Is it obvious that (a+c)/(b+d) is between a/b and c/d?

No it isn’t obvious, because one does not know the magnitude of the ratios, and also one does not know the relationship between the numerators and denominators.

let’s put some numbers in place
a=2
b=1
c=6
d=3
so (a+c)/(b+d) = (2+6)/(1+3)=(8)/(4) = 2

a/b=2/1=2
c/d=6/3=2

so I guess if you say 2 falls between 2 and 2 it holds true.

I should have been more explicit. By “between” I meant less than or equal to the higher number and greater than or equal to the smaller. In equation form: For a, b, c and d all greater than 0, we can assume without loss of generality (otherwise swap and b for c and d) that a/b <= c/d. Then a/b <= (a+c)/(b+d) <= c/d.

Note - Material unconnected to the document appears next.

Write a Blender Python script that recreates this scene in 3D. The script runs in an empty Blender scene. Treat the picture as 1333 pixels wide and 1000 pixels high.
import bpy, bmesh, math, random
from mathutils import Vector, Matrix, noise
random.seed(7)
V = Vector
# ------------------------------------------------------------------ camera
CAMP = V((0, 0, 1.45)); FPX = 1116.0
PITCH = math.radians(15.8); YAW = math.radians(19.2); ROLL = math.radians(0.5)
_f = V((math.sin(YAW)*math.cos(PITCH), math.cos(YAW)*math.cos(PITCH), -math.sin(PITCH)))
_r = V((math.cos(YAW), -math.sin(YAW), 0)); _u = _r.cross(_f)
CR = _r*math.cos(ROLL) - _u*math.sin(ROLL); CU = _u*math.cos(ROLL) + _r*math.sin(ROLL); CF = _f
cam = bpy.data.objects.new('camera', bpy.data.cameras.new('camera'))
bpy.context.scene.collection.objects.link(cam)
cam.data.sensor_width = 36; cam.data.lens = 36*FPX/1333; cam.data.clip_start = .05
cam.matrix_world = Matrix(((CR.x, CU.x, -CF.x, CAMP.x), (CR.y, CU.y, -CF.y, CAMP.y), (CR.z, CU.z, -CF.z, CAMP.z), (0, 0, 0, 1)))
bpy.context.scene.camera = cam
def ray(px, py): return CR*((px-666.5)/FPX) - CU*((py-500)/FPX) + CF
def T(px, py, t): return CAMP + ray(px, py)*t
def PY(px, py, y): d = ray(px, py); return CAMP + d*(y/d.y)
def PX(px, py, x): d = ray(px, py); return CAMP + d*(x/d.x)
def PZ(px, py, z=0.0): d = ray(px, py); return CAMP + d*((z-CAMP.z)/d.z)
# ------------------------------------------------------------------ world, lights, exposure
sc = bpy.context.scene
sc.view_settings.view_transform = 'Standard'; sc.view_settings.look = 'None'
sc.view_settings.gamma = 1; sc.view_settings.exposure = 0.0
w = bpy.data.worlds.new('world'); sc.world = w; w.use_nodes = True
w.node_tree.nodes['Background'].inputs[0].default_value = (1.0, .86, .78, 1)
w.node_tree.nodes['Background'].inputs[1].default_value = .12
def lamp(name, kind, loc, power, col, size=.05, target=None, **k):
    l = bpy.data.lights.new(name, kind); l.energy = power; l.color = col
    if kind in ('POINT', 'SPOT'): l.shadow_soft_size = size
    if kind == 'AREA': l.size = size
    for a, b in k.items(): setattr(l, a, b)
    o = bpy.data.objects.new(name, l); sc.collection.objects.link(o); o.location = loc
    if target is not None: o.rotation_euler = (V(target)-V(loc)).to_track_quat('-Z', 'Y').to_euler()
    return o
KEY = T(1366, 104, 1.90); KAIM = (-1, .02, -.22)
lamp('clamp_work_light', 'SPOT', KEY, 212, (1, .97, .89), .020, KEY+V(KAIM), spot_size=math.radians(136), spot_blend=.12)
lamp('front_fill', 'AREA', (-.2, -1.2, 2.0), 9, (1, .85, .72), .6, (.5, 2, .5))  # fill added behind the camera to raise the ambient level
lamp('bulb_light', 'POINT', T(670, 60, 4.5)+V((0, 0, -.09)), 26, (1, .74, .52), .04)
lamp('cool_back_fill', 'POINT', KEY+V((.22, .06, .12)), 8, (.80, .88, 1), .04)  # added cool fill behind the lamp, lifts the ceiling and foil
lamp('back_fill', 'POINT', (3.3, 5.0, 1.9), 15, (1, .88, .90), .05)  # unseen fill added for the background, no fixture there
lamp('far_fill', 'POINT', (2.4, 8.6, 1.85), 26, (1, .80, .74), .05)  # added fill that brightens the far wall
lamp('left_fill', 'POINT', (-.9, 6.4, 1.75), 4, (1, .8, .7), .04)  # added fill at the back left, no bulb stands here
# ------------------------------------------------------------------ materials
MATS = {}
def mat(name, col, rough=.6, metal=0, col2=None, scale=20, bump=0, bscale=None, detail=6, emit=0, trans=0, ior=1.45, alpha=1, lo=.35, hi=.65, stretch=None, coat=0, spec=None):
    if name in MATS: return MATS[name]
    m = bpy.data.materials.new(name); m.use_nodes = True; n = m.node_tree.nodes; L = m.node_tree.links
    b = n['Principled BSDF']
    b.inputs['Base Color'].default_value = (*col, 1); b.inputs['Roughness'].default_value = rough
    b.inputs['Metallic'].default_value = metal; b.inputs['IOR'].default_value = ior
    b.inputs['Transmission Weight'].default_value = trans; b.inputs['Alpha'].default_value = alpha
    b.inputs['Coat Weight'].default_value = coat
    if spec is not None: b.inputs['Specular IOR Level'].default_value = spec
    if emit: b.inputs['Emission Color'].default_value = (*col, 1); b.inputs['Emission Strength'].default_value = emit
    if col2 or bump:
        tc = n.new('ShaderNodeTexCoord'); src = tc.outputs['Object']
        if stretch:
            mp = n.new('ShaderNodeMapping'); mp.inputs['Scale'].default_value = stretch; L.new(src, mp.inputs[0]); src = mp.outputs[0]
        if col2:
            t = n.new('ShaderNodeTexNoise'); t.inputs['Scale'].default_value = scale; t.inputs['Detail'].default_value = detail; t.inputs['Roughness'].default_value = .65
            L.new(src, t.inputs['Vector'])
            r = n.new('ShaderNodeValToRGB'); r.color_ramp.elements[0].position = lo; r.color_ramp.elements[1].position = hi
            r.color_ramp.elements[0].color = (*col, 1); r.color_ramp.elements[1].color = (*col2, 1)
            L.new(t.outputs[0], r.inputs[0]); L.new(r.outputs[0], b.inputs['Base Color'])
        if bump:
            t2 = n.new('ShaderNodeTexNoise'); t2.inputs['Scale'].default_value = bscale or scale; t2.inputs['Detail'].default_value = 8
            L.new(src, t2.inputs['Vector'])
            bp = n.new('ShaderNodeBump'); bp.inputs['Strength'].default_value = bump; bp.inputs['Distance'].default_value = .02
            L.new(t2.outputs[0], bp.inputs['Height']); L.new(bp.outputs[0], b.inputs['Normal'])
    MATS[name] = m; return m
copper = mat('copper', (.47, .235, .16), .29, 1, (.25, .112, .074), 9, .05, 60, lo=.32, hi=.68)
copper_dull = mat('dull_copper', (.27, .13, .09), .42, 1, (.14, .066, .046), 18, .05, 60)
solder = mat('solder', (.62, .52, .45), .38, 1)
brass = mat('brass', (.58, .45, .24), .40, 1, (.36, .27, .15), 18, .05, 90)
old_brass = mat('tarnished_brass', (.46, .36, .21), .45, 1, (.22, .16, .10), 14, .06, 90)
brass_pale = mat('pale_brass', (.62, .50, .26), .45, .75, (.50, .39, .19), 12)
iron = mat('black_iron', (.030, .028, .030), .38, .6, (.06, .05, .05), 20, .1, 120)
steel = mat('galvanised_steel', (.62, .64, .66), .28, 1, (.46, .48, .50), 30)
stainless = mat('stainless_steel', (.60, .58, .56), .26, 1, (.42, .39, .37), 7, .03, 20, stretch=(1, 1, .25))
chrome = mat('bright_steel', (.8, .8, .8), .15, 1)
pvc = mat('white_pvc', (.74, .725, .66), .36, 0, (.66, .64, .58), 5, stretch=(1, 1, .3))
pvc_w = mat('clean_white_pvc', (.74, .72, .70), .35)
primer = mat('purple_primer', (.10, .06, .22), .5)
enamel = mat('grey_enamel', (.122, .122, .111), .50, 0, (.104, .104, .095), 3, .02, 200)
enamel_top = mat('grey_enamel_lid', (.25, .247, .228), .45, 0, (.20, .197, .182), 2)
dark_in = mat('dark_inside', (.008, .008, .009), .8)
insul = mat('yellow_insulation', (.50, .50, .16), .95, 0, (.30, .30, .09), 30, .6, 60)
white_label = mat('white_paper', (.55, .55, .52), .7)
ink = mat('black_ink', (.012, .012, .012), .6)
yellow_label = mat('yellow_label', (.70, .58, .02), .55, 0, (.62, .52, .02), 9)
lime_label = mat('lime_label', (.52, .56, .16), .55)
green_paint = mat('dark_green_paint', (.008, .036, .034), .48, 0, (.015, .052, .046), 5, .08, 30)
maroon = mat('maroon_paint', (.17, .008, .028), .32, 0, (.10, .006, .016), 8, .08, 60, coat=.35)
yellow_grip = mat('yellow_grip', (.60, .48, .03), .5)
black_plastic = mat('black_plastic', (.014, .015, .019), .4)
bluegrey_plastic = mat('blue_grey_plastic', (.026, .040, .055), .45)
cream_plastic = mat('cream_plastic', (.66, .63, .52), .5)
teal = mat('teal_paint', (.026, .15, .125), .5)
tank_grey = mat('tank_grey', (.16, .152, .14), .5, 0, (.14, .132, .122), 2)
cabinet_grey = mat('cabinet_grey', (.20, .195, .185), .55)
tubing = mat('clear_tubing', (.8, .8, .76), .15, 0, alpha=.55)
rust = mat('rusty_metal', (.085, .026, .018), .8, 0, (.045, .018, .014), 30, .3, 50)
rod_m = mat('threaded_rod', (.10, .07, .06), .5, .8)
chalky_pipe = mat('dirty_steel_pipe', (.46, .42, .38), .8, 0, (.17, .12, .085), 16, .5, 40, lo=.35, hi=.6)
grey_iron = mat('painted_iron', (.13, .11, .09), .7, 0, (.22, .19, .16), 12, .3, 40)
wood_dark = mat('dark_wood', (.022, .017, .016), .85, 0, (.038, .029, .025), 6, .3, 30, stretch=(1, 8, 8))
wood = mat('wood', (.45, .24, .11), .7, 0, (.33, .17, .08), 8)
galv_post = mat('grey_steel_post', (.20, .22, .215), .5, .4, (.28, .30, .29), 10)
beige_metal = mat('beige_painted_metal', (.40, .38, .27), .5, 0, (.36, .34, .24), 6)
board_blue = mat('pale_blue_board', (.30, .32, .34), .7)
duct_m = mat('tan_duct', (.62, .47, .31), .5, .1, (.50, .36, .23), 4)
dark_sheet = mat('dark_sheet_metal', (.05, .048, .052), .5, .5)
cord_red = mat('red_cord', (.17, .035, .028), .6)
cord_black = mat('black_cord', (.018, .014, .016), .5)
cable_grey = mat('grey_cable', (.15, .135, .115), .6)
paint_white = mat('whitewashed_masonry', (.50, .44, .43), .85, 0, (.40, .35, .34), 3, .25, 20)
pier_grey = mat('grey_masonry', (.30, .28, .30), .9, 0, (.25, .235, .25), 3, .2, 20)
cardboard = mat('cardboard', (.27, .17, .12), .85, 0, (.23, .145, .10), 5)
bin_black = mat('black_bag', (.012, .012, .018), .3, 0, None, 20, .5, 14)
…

If a team scores 2 runs per game at the start of the season and scores 2 runs per game for the second part of the season then the average for the year will also be 2 runs per game.

No, it’s not obvious but it’s eventually apparent.

a/b > c/d
ad > bc
ad + ab > bc + ab
a(b + d) > b(a + c)
a/b > (a + c)/(b + d)

a/b > c/d
ad > bc
ad + dc > bc + dc
d(a + c) > c(b + d)
(a + c)/(b + d) > c/d

That is the standard proof, but here is another that I think is more intuitive.

(a+c)/(b+d) = a/b *(b/(b+d)) + c/d(d/(b+d))
Since b/(b+d) + d/(b+d) = 1, what we have is a weighted average of a/b and c/d. It is easy to show that the weighted average of two numbers lies between them.